[Records]

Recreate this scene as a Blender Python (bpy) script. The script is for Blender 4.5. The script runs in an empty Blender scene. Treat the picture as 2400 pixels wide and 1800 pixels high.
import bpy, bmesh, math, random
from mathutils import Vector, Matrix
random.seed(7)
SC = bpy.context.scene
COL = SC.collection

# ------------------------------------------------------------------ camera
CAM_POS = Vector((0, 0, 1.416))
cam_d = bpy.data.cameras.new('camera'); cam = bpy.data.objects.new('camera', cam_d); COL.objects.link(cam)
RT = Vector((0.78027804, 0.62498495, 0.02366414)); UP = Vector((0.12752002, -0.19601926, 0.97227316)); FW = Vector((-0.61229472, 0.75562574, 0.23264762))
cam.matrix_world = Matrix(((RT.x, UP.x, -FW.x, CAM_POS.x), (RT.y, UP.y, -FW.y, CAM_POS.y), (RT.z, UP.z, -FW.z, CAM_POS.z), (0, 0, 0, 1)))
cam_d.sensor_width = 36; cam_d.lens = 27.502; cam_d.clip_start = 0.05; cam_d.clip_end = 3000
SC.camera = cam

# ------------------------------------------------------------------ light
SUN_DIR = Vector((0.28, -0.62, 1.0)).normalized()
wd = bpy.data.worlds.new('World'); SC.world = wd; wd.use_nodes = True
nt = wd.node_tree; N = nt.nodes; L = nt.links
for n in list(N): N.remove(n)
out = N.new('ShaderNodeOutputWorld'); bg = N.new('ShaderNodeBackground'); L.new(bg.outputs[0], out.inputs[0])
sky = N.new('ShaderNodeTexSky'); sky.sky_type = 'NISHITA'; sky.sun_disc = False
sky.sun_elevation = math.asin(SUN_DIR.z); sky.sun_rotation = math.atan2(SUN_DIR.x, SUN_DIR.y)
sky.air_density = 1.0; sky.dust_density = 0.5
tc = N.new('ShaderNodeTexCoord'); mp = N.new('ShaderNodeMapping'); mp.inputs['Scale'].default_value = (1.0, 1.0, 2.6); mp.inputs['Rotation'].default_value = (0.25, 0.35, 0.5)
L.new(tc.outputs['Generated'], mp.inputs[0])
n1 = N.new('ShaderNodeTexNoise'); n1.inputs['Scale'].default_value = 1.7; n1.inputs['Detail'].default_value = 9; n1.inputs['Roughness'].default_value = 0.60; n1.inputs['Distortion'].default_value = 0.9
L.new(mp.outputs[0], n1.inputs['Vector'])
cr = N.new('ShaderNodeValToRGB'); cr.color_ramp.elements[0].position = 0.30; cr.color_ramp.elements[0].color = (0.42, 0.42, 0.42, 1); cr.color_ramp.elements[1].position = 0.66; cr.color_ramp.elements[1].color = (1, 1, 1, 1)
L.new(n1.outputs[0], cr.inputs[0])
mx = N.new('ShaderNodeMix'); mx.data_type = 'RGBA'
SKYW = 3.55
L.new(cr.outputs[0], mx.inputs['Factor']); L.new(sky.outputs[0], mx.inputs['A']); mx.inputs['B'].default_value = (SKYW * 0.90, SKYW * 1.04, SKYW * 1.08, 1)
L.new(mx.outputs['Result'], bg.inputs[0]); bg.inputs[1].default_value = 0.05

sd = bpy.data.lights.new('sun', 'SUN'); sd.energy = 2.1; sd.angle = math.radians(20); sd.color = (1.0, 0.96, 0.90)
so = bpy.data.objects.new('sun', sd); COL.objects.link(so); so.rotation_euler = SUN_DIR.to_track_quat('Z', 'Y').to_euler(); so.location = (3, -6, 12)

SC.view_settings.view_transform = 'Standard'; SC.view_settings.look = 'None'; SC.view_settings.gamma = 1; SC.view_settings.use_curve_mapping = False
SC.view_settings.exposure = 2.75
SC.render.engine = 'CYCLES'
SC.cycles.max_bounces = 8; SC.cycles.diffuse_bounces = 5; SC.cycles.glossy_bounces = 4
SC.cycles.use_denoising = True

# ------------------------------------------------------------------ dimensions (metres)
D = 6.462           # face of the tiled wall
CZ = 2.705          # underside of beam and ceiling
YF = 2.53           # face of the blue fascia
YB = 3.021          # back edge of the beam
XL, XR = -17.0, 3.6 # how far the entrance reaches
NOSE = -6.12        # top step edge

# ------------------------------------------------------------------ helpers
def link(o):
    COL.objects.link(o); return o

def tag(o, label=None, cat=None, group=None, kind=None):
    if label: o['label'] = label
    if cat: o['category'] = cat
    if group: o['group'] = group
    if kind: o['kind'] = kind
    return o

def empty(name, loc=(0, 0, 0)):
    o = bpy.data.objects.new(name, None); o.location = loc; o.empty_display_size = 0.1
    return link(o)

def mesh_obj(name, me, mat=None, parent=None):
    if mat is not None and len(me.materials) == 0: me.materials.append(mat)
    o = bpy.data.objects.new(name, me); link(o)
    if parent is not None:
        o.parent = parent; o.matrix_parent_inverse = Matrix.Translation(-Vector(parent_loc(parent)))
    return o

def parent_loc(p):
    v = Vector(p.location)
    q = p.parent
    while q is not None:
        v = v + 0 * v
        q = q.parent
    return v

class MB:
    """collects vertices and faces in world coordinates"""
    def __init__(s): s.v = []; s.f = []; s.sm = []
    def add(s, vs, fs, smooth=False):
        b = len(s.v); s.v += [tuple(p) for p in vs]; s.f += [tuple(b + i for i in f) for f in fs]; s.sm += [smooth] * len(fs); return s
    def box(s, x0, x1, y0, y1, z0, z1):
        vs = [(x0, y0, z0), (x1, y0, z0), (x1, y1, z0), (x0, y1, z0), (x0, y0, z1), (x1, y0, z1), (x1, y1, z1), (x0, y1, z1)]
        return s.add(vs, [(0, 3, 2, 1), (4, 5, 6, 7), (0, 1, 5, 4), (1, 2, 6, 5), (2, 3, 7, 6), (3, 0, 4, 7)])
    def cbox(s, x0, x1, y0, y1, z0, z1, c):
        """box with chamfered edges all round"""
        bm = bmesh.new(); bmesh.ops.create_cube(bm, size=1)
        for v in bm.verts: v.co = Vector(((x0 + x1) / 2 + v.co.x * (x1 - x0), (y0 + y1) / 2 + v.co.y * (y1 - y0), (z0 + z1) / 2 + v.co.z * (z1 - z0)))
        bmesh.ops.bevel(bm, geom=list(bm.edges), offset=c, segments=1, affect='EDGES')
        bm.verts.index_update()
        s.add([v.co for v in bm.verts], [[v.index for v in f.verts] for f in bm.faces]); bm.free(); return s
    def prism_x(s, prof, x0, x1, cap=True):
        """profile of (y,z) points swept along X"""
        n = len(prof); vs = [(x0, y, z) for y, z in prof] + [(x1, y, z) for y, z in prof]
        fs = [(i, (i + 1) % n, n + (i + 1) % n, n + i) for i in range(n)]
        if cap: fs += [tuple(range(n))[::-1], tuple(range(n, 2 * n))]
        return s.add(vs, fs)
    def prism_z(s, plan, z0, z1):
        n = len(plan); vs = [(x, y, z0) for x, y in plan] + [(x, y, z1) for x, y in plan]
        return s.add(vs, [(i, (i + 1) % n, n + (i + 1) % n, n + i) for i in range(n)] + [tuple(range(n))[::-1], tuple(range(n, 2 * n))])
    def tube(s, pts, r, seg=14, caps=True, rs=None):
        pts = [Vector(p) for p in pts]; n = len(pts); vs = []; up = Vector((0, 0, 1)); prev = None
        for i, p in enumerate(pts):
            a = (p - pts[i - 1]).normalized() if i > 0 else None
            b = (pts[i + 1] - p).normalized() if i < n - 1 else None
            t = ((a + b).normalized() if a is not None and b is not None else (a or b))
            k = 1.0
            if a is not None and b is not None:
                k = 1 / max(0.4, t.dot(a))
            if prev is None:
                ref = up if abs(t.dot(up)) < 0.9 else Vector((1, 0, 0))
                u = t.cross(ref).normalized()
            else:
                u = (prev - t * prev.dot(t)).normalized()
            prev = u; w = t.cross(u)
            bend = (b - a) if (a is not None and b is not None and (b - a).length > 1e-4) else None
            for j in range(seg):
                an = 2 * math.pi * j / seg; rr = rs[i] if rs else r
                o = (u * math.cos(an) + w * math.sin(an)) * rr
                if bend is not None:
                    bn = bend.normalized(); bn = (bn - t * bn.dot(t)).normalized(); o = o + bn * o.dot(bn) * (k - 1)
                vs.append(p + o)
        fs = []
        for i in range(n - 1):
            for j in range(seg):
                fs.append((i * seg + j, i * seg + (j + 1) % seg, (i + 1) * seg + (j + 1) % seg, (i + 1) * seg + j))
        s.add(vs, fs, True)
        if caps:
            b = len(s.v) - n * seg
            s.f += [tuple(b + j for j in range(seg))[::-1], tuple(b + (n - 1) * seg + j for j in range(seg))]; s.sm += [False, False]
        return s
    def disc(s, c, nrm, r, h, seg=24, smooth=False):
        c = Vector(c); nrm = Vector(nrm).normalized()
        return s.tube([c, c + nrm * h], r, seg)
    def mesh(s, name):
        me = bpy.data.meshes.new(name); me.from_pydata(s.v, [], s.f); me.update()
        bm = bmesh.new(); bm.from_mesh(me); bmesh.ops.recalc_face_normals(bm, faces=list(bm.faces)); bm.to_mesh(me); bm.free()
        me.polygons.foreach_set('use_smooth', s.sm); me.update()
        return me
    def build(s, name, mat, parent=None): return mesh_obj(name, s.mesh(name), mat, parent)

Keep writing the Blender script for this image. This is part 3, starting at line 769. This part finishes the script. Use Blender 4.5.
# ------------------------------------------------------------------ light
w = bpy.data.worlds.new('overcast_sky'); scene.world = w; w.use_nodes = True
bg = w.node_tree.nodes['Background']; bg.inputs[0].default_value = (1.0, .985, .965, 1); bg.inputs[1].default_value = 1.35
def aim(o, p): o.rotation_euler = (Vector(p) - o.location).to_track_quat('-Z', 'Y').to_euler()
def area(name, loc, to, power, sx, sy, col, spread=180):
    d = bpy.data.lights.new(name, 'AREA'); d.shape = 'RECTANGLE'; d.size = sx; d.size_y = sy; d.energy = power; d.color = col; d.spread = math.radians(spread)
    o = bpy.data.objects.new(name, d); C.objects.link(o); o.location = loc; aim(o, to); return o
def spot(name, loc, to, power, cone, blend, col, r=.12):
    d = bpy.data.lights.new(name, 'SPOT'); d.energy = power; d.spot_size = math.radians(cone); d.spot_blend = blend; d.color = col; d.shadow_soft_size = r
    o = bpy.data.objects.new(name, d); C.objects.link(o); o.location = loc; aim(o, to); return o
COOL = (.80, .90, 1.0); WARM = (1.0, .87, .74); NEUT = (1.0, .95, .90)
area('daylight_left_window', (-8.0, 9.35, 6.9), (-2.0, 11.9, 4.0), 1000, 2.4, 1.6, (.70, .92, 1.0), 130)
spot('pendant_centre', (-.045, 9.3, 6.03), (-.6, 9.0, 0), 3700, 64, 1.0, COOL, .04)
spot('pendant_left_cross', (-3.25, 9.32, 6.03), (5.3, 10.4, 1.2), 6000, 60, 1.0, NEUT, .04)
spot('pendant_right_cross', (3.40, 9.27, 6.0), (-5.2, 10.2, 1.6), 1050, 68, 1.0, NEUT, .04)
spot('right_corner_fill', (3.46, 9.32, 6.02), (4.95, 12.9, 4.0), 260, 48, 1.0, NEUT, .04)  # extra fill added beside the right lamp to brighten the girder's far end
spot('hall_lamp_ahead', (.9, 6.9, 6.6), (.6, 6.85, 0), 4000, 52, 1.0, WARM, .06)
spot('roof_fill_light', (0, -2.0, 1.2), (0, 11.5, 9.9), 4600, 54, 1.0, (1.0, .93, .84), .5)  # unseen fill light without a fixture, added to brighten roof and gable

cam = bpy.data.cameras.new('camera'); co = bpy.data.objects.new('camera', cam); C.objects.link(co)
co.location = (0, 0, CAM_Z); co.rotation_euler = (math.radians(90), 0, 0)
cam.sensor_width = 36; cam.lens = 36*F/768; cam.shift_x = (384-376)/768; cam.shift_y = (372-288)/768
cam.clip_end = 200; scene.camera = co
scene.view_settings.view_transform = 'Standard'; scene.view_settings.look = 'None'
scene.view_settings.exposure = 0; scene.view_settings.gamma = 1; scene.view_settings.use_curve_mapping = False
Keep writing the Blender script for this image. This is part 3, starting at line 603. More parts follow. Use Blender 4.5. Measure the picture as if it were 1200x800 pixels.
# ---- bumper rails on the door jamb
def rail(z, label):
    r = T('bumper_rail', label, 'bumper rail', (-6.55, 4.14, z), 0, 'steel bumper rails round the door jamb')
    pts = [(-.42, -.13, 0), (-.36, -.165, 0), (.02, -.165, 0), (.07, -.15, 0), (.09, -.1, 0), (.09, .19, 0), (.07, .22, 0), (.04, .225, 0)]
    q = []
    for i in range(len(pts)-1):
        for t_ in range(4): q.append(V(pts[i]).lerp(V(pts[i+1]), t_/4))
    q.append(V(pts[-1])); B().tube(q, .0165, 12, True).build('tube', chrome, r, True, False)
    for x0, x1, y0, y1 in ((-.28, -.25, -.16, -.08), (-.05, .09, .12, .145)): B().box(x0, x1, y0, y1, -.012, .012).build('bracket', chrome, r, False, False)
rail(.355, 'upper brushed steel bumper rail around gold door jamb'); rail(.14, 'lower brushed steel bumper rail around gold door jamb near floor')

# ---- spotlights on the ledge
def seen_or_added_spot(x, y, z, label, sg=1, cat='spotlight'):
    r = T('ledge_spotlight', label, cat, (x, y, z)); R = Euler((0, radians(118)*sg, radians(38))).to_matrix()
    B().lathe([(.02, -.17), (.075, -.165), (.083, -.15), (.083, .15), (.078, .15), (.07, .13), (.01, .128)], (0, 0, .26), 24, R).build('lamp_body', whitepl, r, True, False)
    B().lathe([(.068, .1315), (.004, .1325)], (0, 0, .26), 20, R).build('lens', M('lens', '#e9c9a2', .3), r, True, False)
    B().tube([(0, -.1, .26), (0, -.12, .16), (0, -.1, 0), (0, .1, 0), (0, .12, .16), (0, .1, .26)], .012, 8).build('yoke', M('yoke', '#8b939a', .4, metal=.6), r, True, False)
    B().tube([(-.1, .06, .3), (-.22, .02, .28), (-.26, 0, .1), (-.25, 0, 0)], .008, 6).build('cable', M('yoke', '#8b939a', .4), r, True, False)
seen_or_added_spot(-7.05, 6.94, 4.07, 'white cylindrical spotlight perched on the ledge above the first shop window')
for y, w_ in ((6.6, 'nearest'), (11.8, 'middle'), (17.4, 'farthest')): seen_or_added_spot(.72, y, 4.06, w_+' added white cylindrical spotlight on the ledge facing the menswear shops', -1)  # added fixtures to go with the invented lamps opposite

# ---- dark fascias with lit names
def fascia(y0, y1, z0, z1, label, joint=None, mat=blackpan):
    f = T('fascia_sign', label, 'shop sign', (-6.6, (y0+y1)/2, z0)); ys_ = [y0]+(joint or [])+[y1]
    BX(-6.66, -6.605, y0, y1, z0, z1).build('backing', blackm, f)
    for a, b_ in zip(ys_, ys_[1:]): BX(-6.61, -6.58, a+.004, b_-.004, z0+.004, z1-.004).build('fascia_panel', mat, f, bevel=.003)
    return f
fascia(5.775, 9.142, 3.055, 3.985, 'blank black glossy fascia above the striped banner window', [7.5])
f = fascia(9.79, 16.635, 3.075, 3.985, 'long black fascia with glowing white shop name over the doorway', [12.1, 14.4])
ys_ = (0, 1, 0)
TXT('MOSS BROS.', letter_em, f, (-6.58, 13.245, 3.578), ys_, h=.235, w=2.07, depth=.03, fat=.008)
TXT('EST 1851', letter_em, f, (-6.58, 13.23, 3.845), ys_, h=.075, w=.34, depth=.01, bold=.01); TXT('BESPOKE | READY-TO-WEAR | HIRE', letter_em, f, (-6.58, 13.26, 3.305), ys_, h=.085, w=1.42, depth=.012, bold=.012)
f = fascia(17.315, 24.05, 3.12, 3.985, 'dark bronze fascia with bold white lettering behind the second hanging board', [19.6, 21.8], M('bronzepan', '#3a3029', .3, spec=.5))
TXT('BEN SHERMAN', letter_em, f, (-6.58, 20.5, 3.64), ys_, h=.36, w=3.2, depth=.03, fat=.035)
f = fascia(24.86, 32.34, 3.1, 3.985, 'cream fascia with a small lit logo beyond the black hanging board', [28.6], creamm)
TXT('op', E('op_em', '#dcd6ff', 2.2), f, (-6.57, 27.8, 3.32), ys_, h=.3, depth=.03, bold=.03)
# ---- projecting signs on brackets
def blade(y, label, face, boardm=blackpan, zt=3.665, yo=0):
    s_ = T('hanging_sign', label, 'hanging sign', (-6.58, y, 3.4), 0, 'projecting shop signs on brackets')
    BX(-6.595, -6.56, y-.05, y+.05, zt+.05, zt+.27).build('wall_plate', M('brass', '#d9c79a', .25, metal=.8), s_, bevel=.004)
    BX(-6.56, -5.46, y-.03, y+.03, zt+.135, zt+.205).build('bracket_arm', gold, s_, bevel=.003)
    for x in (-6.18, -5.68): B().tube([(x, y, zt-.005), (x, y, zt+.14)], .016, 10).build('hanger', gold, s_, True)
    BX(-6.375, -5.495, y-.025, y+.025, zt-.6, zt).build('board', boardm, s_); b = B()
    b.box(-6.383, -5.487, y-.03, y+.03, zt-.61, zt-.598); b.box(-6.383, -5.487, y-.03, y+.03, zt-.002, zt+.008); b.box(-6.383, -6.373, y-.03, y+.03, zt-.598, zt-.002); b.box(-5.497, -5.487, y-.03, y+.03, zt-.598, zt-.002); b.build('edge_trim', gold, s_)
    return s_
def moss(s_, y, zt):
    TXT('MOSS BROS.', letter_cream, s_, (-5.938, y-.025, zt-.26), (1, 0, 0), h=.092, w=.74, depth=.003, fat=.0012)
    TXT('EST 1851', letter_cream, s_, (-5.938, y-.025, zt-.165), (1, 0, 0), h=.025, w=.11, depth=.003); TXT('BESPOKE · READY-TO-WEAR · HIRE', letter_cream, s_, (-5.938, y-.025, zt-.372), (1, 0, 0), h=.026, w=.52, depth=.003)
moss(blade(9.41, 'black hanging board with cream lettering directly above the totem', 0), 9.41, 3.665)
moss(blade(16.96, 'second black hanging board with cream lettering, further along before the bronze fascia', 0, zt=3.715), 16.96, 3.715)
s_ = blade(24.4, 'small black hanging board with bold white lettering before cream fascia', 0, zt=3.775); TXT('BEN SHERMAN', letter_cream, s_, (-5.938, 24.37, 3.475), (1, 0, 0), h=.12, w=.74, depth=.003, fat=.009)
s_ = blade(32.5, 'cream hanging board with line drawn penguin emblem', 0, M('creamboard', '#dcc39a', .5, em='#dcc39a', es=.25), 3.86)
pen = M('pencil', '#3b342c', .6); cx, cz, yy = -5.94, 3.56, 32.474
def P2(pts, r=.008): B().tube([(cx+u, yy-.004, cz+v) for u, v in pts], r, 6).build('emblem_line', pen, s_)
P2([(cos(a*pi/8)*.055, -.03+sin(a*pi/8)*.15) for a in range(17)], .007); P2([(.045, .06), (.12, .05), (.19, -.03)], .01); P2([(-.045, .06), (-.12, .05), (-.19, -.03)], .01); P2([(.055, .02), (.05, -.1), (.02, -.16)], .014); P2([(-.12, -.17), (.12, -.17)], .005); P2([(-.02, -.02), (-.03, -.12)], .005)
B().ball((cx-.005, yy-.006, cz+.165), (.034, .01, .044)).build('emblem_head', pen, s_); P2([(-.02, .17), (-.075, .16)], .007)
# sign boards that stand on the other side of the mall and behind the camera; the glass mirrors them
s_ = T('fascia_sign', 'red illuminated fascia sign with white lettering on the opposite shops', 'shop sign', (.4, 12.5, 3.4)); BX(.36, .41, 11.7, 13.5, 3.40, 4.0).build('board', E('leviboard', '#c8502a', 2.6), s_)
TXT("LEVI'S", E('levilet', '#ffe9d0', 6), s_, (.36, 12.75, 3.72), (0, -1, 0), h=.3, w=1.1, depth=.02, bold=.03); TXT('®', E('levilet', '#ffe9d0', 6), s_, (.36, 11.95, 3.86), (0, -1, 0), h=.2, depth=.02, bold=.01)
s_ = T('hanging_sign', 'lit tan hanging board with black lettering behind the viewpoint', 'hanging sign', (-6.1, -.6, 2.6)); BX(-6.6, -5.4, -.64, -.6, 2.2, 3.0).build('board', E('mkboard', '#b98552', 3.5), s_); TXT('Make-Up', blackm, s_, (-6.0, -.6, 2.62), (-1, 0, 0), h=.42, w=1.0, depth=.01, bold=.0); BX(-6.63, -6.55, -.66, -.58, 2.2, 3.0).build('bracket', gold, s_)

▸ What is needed
In the listing above, find the line with "were 1200x800 pixels." and the line with "rail(.355, 'upper brushed", then print exactly those two lines and every line between them, and nothing more.

▸ Complete response
Keep writing the Blender script for this image. This is part 3, starting at line 603. More parts follow. Use Blender 4.5. Measure the picture as if it were 1200x800 pixels.
# ---- bumper rails on the door jamb
def rail(z, label):
    r = T('bumper_rail', label, 'bumper rail', (-6.55, 4.14, z), 0, 'steel bumper rails round the door jamb')
    pts = [(-.42, -.13, 0), (-.36, -.165, 0), (.02, -.165, 0), (.07, -.15, 0), (.09, -.1, 0), (.09, .19, 0), (.07, .22, 0), (.04, .225, 0)]
    q = []
    for i in range(len(pts)-1):
        for t_ in range(4): q.append(V(pts[i]).lerp(V(pts[i+1]), t_/4))
    q.append(V(pts[-1])); B().tube(q, .0165, 12, True).build('tube', chrome, r, True, False)
    for x0, x1, y0, y1 in ((-.28, -.25, -.16, -.08), (-.05, .09, .12, .145)): B().box(x0, x1, y0, y1, -.012, .012).build('bracket', chrome, r, False, False)
rail(.355, 'upper brushed steel bumper rail around gold door jamb'); rail(.14, 'lower brushed steel bumper rail around gold door jamb near floor')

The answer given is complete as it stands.